▶ [Directions]: Your task is to repeat the listing exactly.

* Begin *

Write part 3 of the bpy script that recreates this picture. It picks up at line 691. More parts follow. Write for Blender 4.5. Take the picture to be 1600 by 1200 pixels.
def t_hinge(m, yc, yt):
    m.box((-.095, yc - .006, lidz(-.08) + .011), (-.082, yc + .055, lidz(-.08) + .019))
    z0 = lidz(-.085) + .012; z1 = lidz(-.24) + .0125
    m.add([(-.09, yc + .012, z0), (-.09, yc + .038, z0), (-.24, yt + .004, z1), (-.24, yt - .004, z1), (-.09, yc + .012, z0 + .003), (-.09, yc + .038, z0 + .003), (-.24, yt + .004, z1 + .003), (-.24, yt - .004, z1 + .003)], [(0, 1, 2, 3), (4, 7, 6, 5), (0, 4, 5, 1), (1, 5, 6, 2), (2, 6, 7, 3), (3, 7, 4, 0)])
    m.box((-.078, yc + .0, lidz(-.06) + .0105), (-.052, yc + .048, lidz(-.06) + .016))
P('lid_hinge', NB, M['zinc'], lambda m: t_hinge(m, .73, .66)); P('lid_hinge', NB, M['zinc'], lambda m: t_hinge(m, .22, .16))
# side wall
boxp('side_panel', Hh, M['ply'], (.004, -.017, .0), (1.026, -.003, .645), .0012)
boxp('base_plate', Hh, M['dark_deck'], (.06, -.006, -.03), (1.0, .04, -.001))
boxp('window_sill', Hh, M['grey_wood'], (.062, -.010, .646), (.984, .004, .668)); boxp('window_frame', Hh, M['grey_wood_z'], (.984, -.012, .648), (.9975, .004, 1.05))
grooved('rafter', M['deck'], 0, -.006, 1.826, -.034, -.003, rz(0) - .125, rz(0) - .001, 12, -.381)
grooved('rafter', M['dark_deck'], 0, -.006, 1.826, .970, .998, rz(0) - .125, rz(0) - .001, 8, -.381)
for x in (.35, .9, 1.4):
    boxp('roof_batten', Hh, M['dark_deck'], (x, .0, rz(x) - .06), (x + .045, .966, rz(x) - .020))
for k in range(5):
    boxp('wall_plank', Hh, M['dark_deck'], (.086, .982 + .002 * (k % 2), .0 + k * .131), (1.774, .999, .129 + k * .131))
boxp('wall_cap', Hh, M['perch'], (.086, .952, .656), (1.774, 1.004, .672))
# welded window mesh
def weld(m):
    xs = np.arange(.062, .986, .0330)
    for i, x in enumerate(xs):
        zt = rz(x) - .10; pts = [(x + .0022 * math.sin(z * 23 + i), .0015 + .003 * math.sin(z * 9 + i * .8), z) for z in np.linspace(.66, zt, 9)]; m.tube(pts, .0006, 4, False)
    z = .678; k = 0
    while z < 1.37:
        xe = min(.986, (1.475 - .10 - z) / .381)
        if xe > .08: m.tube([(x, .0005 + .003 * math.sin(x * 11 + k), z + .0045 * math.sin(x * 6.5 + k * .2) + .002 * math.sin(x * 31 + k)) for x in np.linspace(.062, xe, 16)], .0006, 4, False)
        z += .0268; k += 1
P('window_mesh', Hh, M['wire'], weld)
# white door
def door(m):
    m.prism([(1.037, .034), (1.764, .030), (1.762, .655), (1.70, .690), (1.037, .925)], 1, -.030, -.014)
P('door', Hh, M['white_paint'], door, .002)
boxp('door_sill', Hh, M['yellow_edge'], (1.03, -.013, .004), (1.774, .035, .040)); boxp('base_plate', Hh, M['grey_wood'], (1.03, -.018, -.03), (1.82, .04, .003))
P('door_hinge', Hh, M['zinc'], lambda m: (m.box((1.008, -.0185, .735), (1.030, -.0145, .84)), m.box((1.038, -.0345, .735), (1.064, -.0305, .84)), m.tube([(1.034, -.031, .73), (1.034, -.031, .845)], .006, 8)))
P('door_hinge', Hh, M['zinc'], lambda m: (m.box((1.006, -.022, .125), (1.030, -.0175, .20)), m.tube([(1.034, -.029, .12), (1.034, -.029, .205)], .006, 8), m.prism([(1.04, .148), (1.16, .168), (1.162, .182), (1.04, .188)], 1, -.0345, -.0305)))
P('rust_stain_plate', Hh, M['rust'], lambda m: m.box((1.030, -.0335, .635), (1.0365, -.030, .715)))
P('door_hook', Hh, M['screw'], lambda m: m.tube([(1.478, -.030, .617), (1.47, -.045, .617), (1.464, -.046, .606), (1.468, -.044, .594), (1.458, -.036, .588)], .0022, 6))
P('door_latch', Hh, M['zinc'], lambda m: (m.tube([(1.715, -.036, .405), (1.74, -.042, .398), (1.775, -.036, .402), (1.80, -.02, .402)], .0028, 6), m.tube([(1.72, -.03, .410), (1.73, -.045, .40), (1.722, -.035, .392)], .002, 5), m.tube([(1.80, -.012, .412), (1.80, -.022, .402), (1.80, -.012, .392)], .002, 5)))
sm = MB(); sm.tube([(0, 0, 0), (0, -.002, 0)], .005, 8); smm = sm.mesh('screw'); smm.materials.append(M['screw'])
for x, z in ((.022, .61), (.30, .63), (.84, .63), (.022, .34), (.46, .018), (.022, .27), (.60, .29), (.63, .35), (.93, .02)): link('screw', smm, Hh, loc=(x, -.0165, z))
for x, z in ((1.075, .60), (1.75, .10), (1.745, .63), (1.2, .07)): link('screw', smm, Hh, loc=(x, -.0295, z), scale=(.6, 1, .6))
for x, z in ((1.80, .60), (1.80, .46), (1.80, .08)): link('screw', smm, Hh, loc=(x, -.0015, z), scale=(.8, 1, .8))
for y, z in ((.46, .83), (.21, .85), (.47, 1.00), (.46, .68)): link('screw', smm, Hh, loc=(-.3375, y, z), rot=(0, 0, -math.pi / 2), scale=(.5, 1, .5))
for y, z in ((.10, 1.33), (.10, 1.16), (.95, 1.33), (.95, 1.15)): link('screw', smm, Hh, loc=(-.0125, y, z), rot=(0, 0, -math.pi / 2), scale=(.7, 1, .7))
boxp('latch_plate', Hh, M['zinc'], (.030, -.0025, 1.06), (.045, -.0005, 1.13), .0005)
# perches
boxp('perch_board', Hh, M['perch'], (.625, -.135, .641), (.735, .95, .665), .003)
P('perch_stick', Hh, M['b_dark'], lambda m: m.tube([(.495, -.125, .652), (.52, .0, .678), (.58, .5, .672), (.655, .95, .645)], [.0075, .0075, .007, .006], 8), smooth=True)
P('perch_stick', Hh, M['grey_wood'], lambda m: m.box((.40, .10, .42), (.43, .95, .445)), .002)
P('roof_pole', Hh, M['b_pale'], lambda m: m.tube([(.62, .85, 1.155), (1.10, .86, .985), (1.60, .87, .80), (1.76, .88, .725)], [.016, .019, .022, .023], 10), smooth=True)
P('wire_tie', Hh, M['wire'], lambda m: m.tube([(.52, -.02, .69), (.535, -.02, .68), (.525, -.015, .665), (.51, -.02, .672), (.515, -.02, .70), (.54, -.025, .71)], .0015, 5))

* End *

▶ [Complete response]:
Write part 3 of the bpy script that recreates this picture. It picks up at line 691. More parts follow. Write for Blender 4.5. Take the picture to be 1600 by 1200 pixels.
def t_hinge(m, yc, yt):
    m.box((-.095, yc - .006, lidz(-.08) + .011), (-.082, yc + .055, lidz(-.08) + .019))
    z0 = lidz(-.085) + .012; z1 = lidz(-.24) + .0125
    m.add([(-.09, yc + .012, z0), (-.09, yc + .038, z0), (-.24, yt + .004, z1), (-.24, yt - .004, z1), (-.09, yc + .012, z0 + .003), (-.09, yc + .038, z0 + .003), (-.24, yt + .004, z1 + .003), (-.24, yt - .004, z1 + .003)], [(0, 1, 2, 3), (4, 7, 6, 5), (0, 4, 5, 1), (1, 5, 6, 2), (2, 6, 7, 3), (3, 7, 4, 0)])
    m.box((-.078, yc + .0, lidz(-.06) + .0105), (-.052, yc + .048, lidz(-.06) + .016))
P('lid_hinge', NB, M['zinc'], lambda m: t_hinge(m, .73, .66)); P('lid_hinge', NB, M['zinc'], lambda m: t_hinge(m, .22, .16))
# side wall
boxp('side_panel', Hh, M['ply'], (.004, -.017, .0), (1.026, -.003, .645), .0012)
boxp('base_plate', Hh, M['dark_deck'], (.06, -.006, -.03), (1.0, .04, -.001))
boxp('window_sill', Hh, M['grey_wood'], (.062, -.010, .646), (.984, .004, .668)); boxp('window_frame', Hh, M['grey_wood_z'], (.984, -.012, .648), (.9975, .004, 1.05))
grooved('rafter', M['deck'], 0, -.006, 1.826, -.034, -.003, rz(0) - .125, rz(0) - .001, 12, -.381)
grooved('rafter', M['dark_deck'], 0, -.006, 1.826, .970, .998, rz(0) - .125, rz(0) - .001, 8, -.381)
for x in (.35, .9, 1.4):
    boxp('roof_batten', Hh, M['dark_deck'], (x, .0, rz(x) - .06), (x + .045, .966, rz(x) - .020))
for k in range(5):
    boxp('wall_plank', Hh, M['dark_deck'], (.086, .982 + .002 * (k % 2), .0 + k * .131), (1.774, .999, .129 + k * .131))
boxp('wall_cap', Hh, M['perch'], (.086, .952, .656), (1.774, 1.004, .672))
# welded window mesh
def weld(m):
    xs = np.arange(.062, .986, .0330)
    for i, x in enumerate(xs):
        zt = rz(x) - .10; pts = [(x + .0022 * math.sin(z * 23 + i), .0015 + .003 * math.sin(z * 9 + i * .8), z) for z in np.linspace(.66, zt, 9)]; m.tube(pts, .0006, 4, False)
    z = .678; k = 0
    while z < 1.37:
        xe = min(.986, (1.475 - .10 - z) / .381)
        if xe > .08: m.tube([(x, .0005 + .003 * math.sin(x * 11 + k), z + .0045 * math.sin(x * 6.5 + k * .2) + .002 * math.sin(x * 31 + k)) for x in np.linspace(.062, xe, 16)], .0006, 4, False)
        z += .0268; k += 1
P('window_mesh', Hh, M['wire'], weld)
# white door
def door(m):
    m.prism([(1.037, .034), (1.764, .030), (1.762, .655), (1.70, .690), (1.037, .925)], 1, -.030, -.014)
P('door', Hh, M['white_paint'], door, .002)
boxp('door_sill', Hh, M['yellow_edge'], (1.03, -.013, .004), (1.774, .035, .040)); boxp('base_plate', Hh, M['grey_wood'], (1.03, -.018, -.03), (1.82, .04, .003))
P('door_hinge', Hh, M['zinc'], lambda m: (m.box((1.008, -.0185, .735), (1.030, -.0145, .84)), m.box((1.038, -.0345, .735), (1.064, -.0305, .84)), m.tube([(1.034, -.031, .73), (1.034, -.031, .845)], .006, 8)))
P('door_hinge', Hh, M['zinc'], lambda m: (m.box((1.006, -.022, .125), (1.030, -.0175, .20)), m.tube([(1.034, -.029, .12), (1.034, -.029, .205)], .006, 8), m.prism([(1.04, .148), (1.16, .168), (1.162, .182), (1.04, .188)], 1, -.0345, -.0305)))
P('rust_stain_plate', Hh, M['rust'], lambda m: m.box((1.030, -.0335, .635), (1.0365, -.030, .715)))
P('door_hook', Hh, M['screw'], lambda m: m.tube([(1.478, -.030, .617), (1.47, -.045, .617), (1.464, -.046, .606), (1.468, -.044, .594), (1.458, -.036, .588)], .0022, 6))
P('door_latch', Hh, M['zinc'], lambda m: (m.tube([(1.715, -.036, .405), (1.74, -.042, .398), (1.775, -.036, .402), (1.80, -.02, .402)], .0028, 6), m.tube([(1.72, -.03, .410), (1.73, -.045, .40), (1.722, -.035, .392)], .002, 5), m.tube([(1.80, -.012, .412), (1.80, -.022, .402), (1.80, -.012, .392)], .002, 5)))
sm = MB(); sm.tube([(0, 0, 0), (0, -.002, 0)], .005, 8); smm = sm.mesh('screw'); smm.materials.append(M['screw'])
for x, z in ((.022, .61), (.30, .63), (.84, .63), (.022, .34), (.46, .018), (.022, .27), (.60, .29), (.63, .35), (.93, .02)): link('screw', smm, Hh, loc=(x, -.0165, z))
for x, z in ((1.075, .60), (1.75, .10), (1.745, .63), (1.2, .07)): link('screw', smm, Hh, loc=(x, -.0295, z), scale=(.6, 1, .6))
for x, z in ((1.80, .60), (1.80, .46), (1.80, .08)): link('screw', smm, Hh, loc=(x, -.0015, z), scale=(.8, 1, .8))
for y, z in ((.46, .83), (.21, .85), (.47, 1.00), (.46, .68)): link('screw', smm, Hh, loc=(-.3375, y, z), rot=(0, 0, -math.pi / 2), scale=(.5, 1, .5))
for y, z in ((.10, 1.33), (.10, 1.16), (.95, 1.33), (.95, 1.15)): link('screw', smm, Hh, loc=(-.0125, y, z), rot=(0, 0, -math.pi / 2), scale=(.7, 1, .7))
boxp('latch_plate', Hh, M['zinc'], (.030, -.0025, 1.06), (.045, -.0005, 1.13), .0005)
# perches
boxp('perch_board', Hh, M['perch'], (.625, -.135, .641), (.735, .95, .665), .003)
P('perch_stick', Hh, M['b_dark'], lambda m: m.tube([(.495, -.125, .652), (.52, .0, .678), (.58, .5, .672), (.655, .95, .645)], [.0075, .0075, .007, .006], 8), smooth=True)
P('perch_stick', Hh, M['grey_wood'], lambda m: m.box((.40, .10, .42), (.43, .95, .445)), .002)
P('roof_pole', Hh, M['b_pale'], lambda m: m.tube([(.62, .85, 1.155), (1.10, .86, .985), (1.60, .87, .80), (1.76, .88, .725)], [.016, .019, .022, .023], 10), smooth=True)
P('wire_tie', Hh, M['wire'], lambda m: m.tube([(.52, -.02, .69), (.535, -.02, .68), (.525, -.015, .665), (.51, -.02, .672), (.515, -.02, .70), (.54, -.025, .71)], .0015, 5))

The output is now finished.